Set problem: Copy all the entries word for word, but omit the pictures.

Data extract:
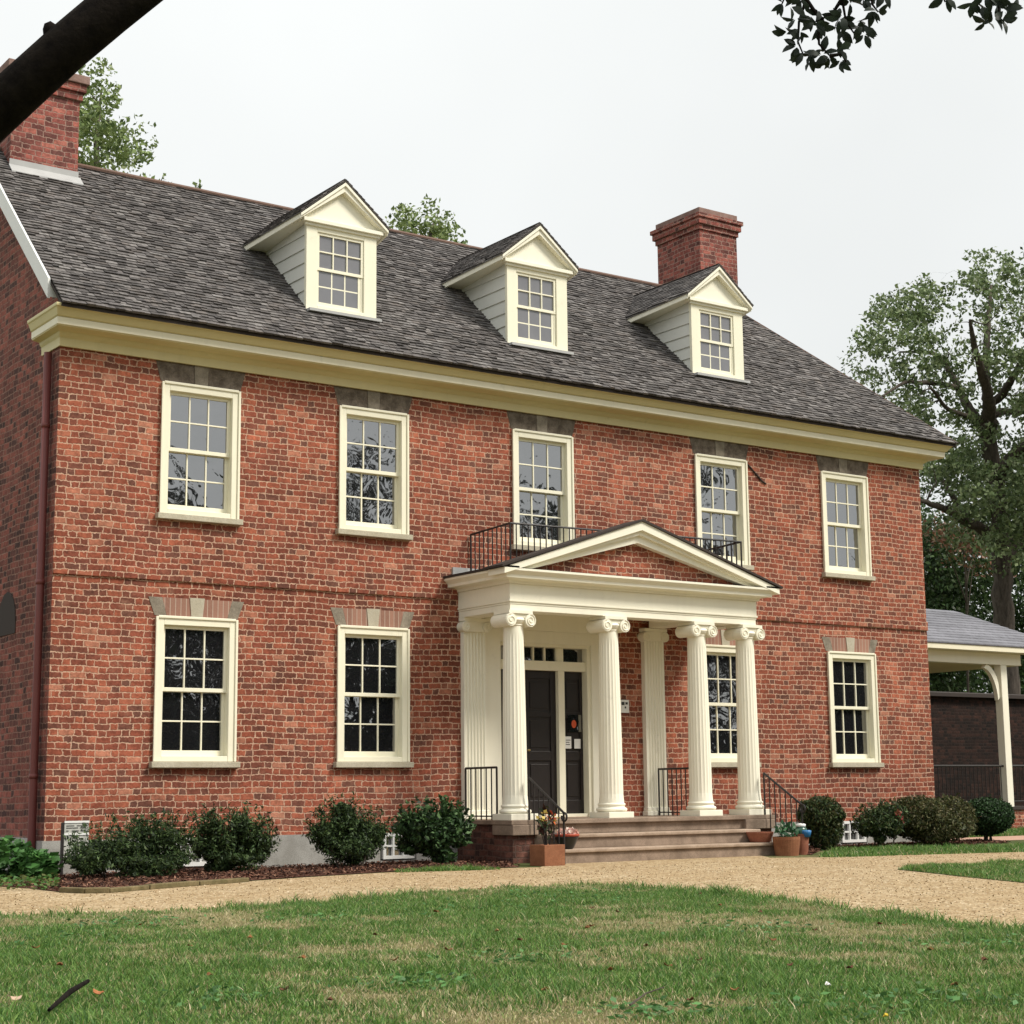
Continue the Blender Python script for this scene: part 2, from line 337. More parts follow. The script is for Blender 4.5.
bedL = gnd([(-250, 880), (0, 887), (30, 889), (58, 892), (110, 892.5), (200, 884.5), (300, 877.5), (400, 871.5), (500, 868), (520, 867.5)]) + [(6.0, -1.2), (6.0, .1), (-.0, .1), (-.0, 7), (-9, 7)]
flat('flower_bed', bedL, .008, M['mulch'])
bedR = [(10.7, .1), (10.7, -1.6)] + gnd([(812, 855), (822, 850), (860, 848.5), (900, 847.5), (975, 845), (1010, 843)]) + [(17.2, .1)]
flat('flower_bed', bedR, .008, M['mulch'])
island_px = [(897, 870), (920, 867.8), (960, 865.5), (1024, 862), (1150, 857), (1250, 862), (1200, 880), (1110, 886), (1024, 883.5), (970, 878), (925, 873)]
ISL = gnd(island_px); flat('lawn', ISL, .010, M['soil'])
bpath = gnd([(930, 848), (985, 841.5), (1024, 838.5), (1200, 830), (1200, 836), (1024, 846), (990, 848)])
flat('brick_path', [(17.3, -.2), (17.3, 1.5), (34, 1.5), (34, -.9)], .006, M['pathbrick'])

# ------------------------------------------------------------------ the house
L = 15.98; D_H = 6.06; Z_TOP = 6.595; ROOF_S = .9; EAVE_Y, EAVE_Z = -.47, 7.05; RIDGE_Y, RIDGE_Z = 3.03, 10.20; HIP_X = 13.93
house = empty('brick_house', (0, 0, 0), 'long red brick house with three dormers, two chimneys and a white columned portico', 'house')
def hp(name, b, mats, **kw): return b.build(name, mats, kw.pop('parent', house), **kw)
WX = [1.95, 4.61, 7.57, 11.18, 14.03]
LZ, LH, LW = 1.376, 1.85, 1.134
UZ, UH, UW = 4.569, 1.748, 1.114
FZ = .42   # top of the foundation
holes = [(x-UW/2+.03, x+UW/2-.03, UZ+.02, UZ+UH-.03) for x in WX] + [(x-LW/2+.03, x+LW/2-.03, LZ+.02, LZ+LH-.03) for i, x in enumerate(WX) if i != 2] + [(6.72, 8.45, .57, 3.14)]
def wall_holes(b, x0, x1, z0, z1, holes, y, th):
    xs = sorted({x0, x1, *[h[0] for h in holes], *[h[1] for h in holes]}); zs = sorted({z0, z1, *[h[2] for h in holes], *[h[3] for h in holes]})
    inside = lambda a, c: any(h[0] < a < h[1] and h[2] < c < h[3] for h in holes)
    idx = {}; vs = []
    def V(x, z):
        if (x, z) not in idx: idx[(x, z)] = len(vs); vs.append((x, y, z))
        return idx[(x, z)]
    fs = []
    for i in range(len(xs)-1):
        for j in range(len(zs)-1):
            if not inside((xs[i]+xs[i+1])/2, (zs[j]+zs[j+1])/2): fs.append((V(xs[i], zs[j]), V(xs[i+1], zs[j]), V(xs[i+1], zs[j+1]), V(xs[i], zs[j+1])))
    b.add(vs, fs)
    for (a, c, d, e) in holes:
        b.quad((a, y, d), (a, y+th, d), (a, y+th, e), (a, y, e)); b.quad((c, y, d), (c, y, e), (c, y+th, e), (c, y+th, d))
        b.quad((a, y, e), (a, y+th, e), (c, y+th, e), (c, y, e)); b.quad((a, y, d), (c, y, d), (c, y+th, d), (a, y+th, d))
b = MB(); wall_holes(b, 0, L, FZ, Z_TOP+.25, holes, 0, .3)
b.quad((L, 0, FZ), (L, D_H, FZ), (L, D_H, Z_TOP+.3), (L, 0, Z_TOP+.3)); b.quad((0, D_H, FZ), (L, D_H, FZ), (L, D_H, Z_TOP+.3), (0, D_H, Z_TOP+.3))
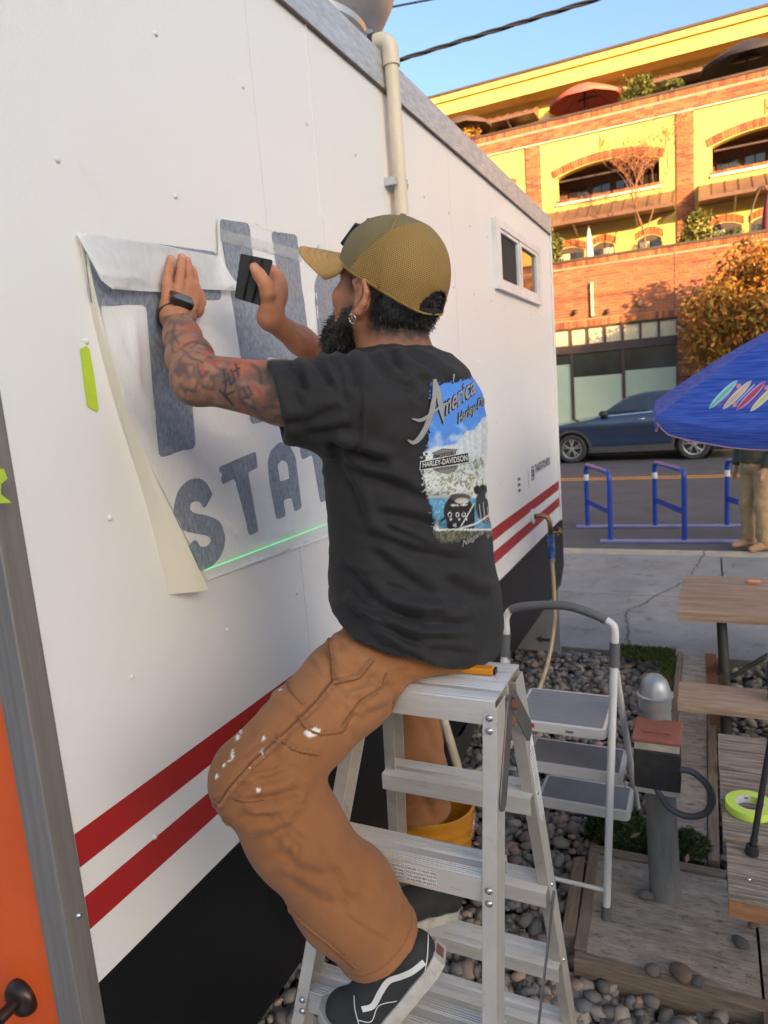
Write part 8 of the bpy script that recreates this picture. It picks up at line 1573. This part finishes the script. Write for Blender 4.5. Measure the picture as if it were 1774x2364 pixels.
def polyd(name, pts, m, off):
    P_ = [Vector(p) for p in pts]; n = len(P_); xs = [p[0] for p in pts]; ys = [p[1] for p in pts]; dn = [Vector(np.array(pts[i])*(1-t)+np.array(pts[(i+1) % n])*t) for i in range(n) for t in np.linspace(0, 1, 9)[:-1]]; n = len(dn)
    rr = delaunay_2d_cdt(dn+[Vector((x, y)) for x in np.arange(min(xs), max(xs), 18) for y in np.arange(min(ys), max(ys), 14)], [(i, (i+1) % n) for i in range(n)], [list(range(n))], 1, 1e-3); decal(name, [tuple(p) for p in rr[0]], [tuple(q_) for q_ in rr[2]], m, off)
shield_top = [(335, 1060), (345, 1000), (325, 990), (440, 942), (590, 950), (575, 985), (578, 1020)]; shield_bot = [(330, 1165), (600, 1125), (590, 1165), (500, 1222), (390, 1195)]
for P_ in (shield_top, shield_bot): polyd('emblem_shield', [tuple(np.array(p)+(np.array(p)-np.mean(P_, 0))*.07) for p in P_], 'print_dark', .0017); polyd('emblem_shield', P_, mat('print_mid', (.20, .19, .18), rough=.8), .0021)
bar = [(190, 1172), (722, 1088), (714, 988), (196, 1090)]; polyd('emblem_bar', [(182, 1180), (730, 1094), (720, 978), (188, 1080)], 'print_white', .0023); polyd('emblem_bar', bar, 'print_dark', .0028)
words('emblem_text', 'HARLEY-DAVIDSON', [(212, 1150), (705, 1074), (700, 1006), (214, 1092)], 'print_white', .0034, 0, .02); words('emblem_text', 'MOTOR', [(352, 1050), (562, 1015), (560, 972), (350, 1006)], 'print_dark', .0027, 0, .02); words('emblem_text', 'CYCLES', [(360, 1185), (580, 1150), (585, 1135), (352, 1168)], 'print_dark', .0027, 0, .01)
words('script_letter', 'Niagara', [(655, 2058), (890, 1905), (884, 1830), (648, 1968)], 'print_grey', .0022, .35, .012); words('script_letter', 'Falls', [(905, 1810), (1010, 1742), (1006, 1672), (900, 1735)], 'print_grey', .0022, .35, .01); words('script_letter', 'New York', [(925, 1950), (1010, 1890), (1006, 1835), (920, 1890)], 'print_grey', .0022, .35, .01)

Output of the exercise:
Continue the Blender Python script for this scene: part 2, from line 337. More parts follow. The script is for Blender 4.5.
bedL = gnd([(-250, 880), (0, 887), (30, 889), (58, 892), (110, 892.5), (200, 884.5), (300, 877.5), (400, 871.5), (500, 868), (520, 867.5)]) + [(6.0, -1.2), (6.0, .1), (-.0, .1), (-.0, 7), (-9, 7)]
flat('flower_bed', bedL, .008, M['mulch'])
bedR = [(10.7, .1), (10.7, -1.6)] + gnd([(812, 855), (822, 850), (860, 848.5), (900, 847.5), (975, 845), (1010, 843)]) + [(17.2, .1)]
flat('flower_bed', bedR, .008, M['mulch'])
island_px = [(897, 870), (920, 867.8), (960, 865.5), (1024, 862), (1150, 857), (1250, 862), (1200, 880), (1110, 886), (1024, 883.5), (970, 878), (925, 873)]
ISL = gnd(island_px); flat('lawn', ISL, .010, M['soil'])
bpath = gnd([(930, 848), (985, 841.5), (1024, 838.5), (1200, 830), (1200, 836), (1024, 846), (990, 848)])
flat('brick_path', [(17.3, -.2), (17.3, 1.5), (34, 1.5), (34, -.9)], .006, M['pathbrick'])

# ------------------------------------------------------------------ the house
L = 15.98; D_H = 6.06; Z_TOP = 6.595; ROOF_S = .9; EAVE_Y, EAVE_Z = -.47, 7.05; RIDGE_Y, RIDGE_Z = 3.03, 10.20; HIP_X = 13.93
house = empty('brick_house', (0, 0, 0), 'long red brick house with three dormers, two chimneys and a white columned portico', 'house')
def hp(name, b, mats, **kw): return b.build(name, mats, kw.pop('parent', house), **kw)
WX = [1.95, 4.61, 7.57, 11.18, 14.03]
LZ, LH, LW = 1.376, 1.85, 1.134
UZ, UH, UW = 4.569, 1.748, 1.114
FZ = .42   # top of the foundation
holes = [(x-UW/2+.03, x+UW/2-.03, UZ+.02, UZ+UH-.03) for x in WX] + [(x-LW/2+.03, x+LW/2-.03, LZ+.02, LZ+LH-.03) for i, x in enumerate(WX) if i != 2] + [(6.72, 8.45, .57, 3.14)]
def wall_holes(b, x0, x1, z0, z1, holes, y, th):
    xs = sorted({x0, x1, *[h[0] for h in holes], *[h[1] for h in holes]}); zs = sorted({z0, z1, *[h[2] for h in holes], *[h[3] for h in holes]})
    inside = lambda a, c: any(h[0] < a < h[1] and h[2] < c < h[3] for h in holes)
    idx = {}; vs = []
    def V(x, z):
        if (x, z) not in idx: idx[(x, z)] = len(vs); vs.append((x, y, z))
        return idx[(x, z)]
    fs = []
    for i in range(len(xs)-1):
        for j in range(len(zs)-1):
            if not inside((xs[i]+xs[i+1])/2, (zs[j]+zs[j+1])/2): fs.append((V(xs[i], zs[j]), V(xs[i+1], zs[j]), V(xs[i+1], zs[j+1]), V(xs[i], zs[j+1])))
    b.add(vs, fs)
    for (a, c, d, e) in holes:
        b.quad((a, y, d), (a, y+th, d), (a, y+th, e), (a, y, e)); b.quad((c, y, d), (c, y, e), (c, y+th, e), (c, y+th, d))
        b.quad((a, y, e), (a, y+th, e), (c, y+th, e), (c, y, e)); b.quad((a, y, d), (c, y, d), (c, y+th, d), (a, y+th, d))
b = MB(); wall_holes(b, 0, L, FZ, Z_TOP+.25, holes, 0, .3)
b.quad((L, 0, FZ), (L, D_H, FZ), (L, D_H, Z_TOP+.3), (L, 0, Z_TOP+.3)); b.quad((0, D_H, FZ), (L, D_H, FZ), (L, D_H, Z_TOP+.3), (0, D_H, Z_TOP+.3))
Write part 8 of the bpy script that recreates this picture. It picks up at line 1573. This part finishes the script. Write for Blender 4.5. Measure the picture as if it were 1774x2364 pixels.
def polyd(name, pts, m, off):
    P_ = [Vector(p) for p in pts]; n = len(P_); xs = [p[0] for p in pts]; ys = [p[1] for p in pts]; dn = [Vector(np.array(pts[i])*(1-t)+np.array(pts[(i+1) % n])*t) for i in range(n) for t in np.linspace(0, 1, 9)[:-1]]; n = len(dn)
    rr = delaunay_2d_cdt(dn+[Vector((x, y)) for x in np.arange(min(xs), max(xs), 18) for y in np.arange(min(ys), max(ys), 14)], [(i, (i+1) % n) for i in range(n)], [list(range(n))], 1, 1e-3); decal(name, [tuple(p) for p in rr[0]], [tuple(q_) for q_ in rr[2]], m, off)
shield_top = [(335, 1060), (345, 1000), (325, 990), (440, 942), (590, 950), (575, 985), (578, 1020)]; shield_bot = [(330, 1165), (600, 1125), (590, 1165), (500, 1222), (390, 1195)]
for P_ in (shield_top, shield_bot): polyd('emblem_shield', [tuple(np.array(p)+(np.array(p)-np.mean(P_, 0))*.07) for p in P_], 'print_dark', .0017); polyd('emblem_shield', P_, mat('print_mid', (.20, .19, .18), rough=.8), .0021)
bar = [(190, 1172), (722, 1088), (714, 988), (196, 1090)]; polyd('emblem_bar', [(182, 1180), (730, 1094), (720, 978), (188, 1080)], 'print_white', .0023); polyd('emblem_bar', bar, 'print_dark', .0028)
words('emblem_text', 'HARLEY-DAVIDSON', [(212, 1150), (705, 1074), (700, 1006), (214, 1092)], 'print_white', .0034, 0, .02); words('emblem_text', 'MOTOR', [(352, 1050), (562, 1015), (560, 972), (350, 1006)], 'print_dark', .0027, 0, .02); words('emblem_text', 'CYCLES', [(360, 1185), (580, 1150), (585, 1135), (352, 1168)], 'print_dark', .0027, 0, .01)
words('script_letter', 'Niagara', [(655, 2058), (890, 1905), (884, 1830), (648, 1968)], 'print_grey', .0022, .35, .012); words('script_letter', 'Falls', [(905, 1810), (1010, 1742), (1006, 1672), (900, 1735)], 'print_grey', .0022, .35, .01); words('script_letter', 'New York', [(925, 1950), (1010, 1890), (1006, 1835), (920, 1890)], 'print_grey', .0022, .35, .01)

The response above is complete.